To be fair to Channel 9, they did get back in time to see Greg and the gang interview the team--where Seth Davis again didn't exactly distinguish himself by saying to GMU coach Jim Larranaga, "I'm too excited to think of a question. Coach, why don't you come up a question for Jai Lewis?" (Little known fact: When Bob Woodward met with Deep Throat in that garage, he'd often have the driver of the first car that pulled up during the meeting ask some questions.) But the fact that Channel 9 seemed to luck out and not miss the interview doesn't excuse missing the first portion of the GMU-UConn wrapup--especially when they could have gone to the local coverage during the second half of the halftime, which featured an interview with LSU coach John Brady which I didn't see but can't believe anyone would have been that upset about missing. Channel 9 has been on a long, slow downward spiral ever since the tragic death of sportscaster Glenn Brenner--a spiral so bad that all of their best people ended up on Channel 7. Sunday's shenanigans indicate that they still haven't turned it around.

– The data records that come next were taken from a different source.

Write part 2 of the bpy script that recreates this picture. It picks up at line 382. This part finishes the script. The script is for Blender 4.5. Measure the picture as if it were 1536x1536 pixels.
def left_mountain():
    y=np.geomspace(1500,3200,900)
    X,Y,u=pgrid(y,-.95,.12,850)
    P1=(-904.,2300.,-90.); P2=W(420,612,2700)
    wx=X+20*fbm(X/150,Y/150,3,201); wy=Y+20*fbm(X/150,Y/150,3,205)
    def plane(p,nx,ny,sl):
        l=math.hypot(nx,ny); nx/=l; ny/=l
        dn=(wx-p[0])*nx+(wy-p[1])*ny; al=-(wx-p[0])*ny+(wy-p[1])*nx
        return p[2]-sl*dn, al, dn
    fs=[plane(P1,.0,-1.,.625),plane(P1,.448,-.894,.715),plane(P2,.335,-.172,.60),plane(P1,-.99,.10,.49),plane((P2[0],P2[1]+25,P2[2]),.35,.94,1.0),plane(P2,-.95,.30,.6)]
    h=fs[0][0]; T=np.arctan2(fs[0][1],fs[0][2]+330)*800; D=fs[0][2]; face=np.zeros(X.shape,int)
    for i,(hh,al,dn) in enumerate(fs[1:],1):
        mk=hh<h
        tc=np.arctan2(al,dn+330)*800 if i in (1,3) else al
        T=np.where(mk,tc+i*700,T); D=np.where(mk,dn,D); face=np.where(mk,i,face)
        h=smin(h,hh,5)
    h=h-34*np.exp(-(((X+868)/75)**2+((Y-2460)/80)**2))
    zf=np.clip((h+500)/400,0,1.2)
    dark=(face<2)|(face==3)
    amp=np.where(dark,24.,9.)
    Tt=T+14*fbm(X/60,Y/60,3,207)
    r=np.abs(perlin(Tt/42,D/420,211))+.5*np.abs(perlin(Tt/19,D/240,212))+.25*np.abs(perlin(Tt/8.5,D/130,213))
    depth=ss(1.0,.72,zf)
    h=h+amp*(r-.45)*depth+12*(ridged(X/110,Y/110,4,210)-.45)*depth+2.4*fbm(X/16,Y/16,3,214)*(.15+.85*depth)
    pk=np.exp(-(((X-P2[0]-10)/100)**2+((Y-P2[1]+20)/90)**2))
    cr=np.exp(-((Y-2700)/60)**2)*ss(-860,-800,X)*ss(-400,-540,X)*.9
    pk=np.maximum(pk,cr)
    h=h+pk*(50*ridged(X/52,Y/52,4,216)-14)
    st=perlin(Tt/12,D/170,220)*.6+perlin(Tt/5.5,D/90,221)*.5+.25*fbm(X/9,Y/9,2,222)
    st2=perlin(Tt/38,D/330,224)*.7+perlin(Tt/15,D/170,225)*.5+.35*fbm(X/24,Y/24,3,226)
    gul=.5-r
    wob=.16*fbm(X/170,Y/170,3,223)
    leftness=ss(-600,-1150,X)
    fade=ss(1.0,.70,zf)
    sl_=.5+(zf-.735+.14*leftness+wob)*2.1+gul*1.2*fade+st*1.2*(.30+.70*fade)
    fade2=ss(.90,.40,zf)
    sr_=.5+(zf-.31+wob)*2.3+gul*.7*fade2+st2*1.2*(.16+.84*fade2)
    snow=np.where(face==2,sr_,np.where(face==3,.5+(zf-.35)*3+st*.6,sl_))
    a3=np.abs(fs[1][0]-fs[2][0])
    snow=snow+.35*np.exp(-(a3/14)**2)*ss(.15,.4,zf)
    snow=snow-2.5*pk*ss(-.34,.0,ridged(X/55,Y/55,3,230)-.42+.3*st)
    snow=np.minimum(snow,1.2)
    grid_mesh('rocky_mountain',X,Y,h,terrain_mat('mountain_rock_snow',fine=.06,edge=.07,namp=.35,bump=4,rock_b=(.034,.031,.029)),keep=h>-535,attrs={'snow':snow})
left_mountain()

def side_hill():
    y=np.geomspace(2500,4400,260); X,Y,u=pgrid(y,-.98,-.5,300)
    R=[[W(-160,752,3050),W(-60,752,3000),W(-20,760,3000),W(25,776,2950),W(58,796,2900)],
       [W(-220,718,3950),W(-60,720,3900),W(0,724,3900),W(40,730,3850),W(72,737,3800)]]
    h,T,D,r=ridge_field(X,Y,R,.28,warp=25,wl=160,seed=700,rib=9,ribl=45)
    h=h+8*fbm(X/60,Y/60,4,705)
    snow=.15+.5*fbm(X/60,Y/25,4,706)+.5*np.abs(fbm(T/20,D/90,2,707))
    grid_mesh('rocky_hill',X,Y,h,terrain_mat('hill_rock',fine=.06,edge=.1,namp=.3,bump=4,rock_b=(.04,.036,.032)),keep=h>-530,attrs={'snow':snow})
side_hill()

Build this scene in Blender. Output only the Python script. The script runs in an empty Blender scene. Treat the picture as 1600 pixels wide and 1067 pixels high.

One other thing about the tournament--I do want to give Seth Davis credit for one thing: In the "interviews" he's been doing during the tournament for, he was consistently correct in calming down the anonymous and lacking in any historical perspective interviewer and telling him that the tournament is always pretty great. The first weekend of the tournament may not the best ever, but typical of what we get most years, noted Davis. And then he was asked last Friday night if this year had the "best Sweet Sixteen" ever and he said that we often get a really exciting Sweet Sixteen, and that last year's Elite Eight was unbelievable with three overtime games. Having said all that, after the Mason victory, I've heard people (although not Seth) now talking about how this has been the best tournament ever. I think one can make that case, but I still think many people have short memories. Sure, there have been some buzzer beaters this year, some great upsets, and the best Cinderella story ever. But does anyone remember, to pick just one, the 1990 tournament? That had a parade of buzzer beaters even better than this year--including UConn's length of the court pass and shoot with one second left in the Sweet Sixteen and then Christian Laettner's buzzer beater in overtime to eliminate UConn just two days later. That tournament had amazing upsets, including three of the top seeds not making the Final Four. And that tournament had another great Cinderella story--a Loyola Marymount team that also upset the defending national champs like Mason did (but that year, Michigan had just about everybody back from their championship team) and made it to the Elite Eight--and their best player died a week before the tournament. That was a pretty amazing tournament. Of course, that 1990 tourney did have a disappointing Final Four, culminating in Duke getting blown out by UNLV by 30 in the championship game, so let's hope a precedent hasn't been set. But let's not be so eager to create instant history and "best ever" proclamations before we at least take a few minutes to recall the past.